### DATA EXCERPT

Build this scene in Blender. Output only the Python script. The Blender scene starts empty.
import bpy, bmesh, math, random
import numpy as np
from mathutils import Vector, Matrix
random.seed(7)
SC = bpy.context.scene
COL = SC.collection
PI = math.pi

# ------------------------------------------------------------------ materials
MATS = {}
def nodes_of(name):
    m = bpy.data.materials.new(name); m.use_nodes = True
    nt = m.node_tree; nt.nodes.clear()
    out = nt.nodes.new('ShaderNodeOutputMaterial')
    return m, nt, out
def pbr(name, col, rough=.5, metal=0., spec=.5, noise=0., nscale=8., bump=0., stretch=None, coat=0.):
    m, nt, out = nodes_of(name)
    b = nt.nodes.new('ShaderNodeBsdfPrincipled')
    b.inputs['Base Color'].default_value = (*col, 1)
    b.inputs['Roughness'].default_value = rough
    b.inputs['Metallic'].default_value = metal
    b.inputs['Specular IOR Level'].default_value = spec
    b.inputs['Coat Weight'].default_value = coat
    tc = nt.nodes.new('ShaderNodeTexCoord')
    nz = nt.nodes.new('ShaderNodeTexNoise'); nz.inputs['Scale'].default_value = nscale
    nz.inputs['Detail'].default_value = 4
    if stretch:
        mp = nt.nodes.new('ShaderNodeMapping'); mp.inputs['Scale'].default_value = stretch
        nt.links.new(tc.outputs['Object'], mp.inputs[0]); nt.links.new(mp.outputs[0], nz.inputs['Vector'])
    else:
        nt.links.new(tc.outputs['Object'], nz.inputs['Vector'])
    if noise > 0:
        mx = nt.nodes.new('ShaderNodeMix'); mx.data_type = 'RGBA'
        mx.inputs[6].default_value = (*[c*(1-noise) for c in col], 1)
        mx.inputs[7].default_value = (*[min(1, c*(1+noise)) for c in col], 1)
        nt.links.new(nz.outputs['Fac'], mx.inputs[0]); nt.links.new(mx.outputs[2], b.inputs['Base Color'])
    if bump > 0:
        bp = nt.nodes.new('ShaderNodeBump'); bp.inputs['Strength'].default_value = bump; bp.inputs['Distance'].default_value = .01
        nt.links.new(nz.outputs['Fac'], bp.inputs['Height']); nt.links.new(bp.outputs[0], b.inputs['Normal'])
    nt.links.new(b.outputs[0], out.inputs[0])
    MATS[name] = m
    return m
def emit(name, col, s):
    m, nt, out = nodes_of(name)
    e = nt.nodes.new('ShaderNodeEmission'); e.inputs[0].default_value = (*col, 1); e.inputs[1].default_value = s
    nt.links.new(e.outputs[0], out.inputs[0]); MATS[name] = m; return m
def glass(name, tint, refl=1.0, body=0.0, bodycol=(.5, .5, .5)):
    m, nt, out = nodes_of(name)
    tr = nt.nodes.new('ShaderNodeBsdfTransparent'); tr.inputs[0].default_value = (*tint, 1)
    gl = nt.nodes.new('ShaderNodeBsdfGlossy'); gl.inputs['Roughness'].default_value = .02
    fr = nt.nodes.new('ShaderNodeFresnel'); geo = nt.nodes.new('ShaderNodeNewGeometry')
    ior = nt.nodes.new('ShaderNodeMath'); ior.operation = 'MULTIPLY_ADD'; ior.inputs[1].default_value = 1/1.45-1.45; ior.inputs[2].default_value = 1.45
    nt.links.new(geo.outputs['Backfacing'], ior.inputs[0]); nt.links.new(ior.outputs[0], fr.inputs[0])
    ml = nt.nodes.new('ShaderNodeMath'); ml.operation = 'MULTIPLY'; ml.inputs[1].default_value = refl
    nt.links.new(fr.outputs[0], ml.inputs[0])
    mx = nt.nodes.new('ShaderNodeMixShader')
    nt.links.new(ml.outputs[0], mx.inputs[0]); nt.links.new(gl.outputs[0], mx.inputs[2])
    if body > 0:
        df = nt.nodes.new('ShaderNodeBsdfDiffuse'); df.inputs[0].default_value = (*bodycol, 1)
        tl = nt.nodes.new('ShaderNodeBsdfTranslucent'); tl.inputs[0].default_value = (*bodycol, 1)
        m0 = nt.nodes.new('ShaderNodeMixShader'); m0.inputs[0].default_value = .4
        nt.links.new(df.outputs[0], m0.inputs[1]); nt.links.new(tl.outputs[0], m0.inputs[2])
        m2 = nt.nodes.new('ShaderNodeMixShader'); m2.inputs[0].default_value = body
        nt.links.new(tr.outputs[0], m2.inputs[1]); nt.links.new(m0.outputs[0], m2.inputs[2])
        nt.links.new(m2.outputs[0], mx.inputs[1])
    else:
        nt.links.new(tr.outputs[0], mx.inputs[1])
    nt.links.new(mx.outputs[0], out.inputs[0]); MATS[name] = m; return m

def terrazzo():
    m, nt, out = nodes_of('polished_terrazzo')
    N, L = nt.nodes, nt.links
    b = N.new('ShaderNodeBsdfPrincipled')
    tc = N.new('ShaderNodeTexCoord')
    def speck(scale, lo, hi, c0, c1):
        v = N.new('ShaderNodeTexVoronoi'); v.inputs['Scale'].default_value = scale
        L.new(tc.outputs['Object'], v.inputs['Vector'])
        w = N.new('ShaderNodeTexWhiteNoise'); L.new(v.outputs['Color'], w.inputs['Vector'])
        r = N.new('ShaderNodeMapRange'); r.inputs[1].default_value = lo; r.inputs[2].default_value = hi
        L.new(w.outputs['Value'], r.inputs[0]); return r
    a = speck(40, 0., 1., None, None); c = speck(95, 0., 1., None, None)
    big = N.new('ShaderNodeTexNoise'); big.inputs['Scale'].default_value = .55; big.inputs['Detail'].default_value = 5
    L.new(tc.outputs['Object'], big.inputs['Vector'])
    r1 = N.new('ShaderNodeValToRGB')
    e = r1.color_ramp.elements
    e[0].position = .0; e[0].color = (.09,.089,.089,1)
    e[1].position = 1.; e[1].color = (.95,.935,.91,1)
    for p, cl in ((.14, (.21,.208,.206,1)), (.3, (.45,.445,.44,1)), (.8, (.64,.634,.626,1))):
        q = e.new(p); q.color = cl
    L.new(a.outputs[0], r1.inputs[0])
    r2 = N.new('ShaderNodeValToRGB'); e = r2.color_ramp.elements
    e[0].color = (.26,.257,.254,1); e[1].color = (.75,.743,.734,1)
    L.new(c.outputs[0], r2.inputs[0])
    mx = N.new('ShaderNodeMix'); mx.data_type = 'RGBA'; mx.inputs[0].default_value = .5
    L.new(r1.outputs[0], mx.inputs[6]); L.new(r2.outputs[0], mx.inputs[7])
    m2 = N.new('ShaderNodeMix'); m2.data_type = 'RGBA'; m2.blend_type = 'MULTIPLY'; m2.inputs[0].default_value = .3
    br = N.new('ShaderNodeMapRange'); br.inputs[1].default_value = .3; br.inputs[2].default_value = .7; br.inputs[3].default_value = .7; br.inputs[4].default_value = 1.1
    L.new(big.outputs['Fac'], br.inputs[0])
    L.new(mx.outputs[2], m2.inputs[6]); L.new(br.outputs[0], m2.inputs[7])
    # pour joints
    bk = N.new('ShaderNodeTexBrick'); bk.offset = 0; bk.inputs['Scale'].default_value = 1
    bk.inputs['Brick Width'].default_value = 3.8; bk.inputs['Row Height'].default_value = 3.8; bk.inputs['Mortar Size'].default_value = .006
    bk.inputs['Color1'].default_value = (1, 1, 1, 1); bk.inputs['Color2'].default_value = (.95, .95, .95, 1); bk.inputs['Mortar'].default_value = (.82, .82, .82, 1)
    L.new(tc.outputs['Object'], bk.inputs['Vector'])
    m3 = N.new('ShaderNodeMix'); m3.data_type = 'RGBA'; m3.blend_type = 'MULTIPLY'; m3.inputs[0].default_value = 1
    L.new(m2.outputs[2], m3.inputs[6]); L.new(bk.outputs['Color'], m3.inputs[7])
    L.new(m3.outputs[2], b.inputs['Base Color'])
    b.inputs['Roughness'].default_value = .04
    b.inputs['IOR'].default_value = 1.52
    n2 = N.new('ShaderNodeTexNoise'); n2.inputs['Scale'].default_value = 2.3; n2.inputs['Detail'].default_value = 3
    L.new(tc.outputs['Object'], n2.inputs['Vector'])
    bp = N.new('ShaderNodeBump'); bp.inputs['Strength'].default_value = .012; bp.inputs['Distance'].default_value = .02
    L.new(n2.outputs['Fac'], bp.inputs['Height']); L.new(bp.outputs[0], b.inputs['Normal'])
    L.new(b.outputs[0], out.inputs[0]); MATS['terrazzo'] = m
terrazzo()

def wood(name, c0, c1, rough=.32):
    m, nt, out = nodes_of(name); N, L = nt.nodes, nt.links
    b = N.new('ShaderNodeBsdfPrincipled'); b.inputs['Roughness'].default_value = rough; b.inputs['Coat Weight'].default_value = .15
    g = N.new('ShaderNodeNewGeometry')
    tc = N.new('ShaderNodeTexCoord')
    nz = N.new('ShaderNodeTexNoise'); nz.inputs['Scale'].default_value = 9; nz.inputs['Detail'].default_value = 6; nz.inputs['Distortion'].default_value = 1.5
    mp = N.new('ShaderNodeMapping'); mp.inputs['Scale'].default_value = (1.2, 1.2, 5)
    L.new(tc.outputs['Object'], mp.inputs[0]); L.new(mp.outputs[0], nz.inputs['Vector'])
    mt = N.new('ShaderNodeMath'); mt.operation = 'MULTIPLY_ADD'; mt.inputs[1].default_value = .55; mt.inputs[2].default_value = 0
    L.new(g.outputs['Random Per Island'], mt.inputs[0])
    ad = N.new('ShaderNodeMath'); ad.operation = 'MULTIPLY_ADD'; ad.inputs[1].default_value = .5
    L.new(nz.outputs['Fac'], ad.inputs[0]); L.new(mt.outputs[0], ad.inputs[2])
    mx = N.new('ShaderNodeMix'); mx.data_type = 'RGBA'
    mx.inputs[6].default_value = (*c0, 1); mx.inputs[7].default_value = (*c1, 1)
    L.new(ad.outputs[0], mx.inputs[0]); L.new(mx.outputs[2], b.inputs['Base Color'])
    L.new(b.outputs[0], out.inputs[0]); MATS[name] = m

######

What are the exact lines from the beginning of the material through the line containing "PI = math.pi"? Write out those lines alone.

## RESPONSE TO THIS TASK
Build this scene in Blender. Output only the Python script. The Blender scene starts empty.
import bpy, bmesh, math, random
import numpy as np
from mathutils import Vector, Matrix
random.seed(7)
SC = bpy.context.scene
COL = SC.collection
PI = math.pi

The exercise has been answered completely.